Literati and My Worst Nightmare

I went to Literati today. There is just something about independent bookstores that helps me justify spending an inordinate amount of money on something I could get on amazon for a third of the price. As my grandmother would say, “We like to support the local community.”

So I’m standing there looking at the memoirs, books on writing, ect. and I hear a voice I recognize. I turn around and sure enough my supervisor for my internship last summer is at the counter. I should preface that this woman made me miserable and was impossible to please. So I did what any good comedy has taught me to do, I pulled out a book from the shelf and pretended to be engrossed in it and deliberately hid my face. I swear to you, next thing I know this women who I despise is standing six inches away from me looking at the same shelf I am. Unlike a movie however my disguise worked and thankfully there was no awkward encounter but it was to close for comfort.

Anyway the assignment.

Surrounded by books with titles like Changing the SubjectBad Feminist and I Think You’re Totally Wrong, I found myself thinking this is it. If I were to ever write a book this is the type of book I would want it to be. One that highlights the voice of the author and the subject doesn’t even matter. I picked up lots of the books and flipped through them and almost every one that I stopped to read made me want to buy it so I could finish reading it.

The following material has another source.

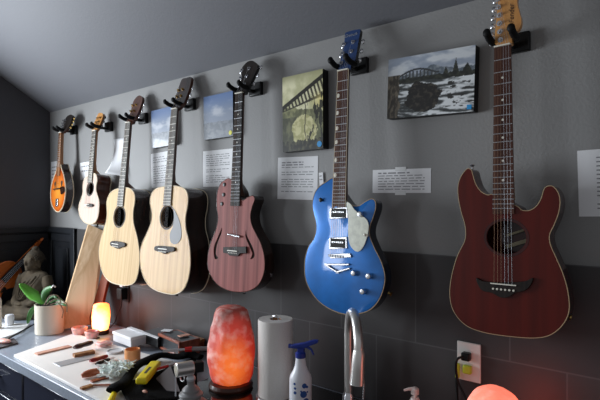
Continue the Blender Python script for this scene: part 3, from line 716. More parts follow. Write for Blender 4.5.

One of the things I’ve been thinking about since I left (besides the regret I have about not buying more of the books) is why are there so many books beautifully written about writing? Is it as simple as writers are writers and thats what they know and therefore are good at it? Part of me hopes that’s not the case. But how come there are no beautifully written book about putting engines together? Is it audience? Do mechanics not want to be told poetically how to attach a muffler?

Another thing I found compelling about this side of the book store is how many of the books didn’t solely contain writing. They let form help steer the reader and narrative. There was this really interesting book called In Other Words. The narrative described this woman’s overwhelming urge to learn Italian and is this beautiful love letter to Italy. What’s cool about the book is that one side is written in Italian and the other in English. I thought that was a unique way to let form also be a participant in the story telling.

In the end, I left with two new books in my bag and 37 fewer dollars in my pocket.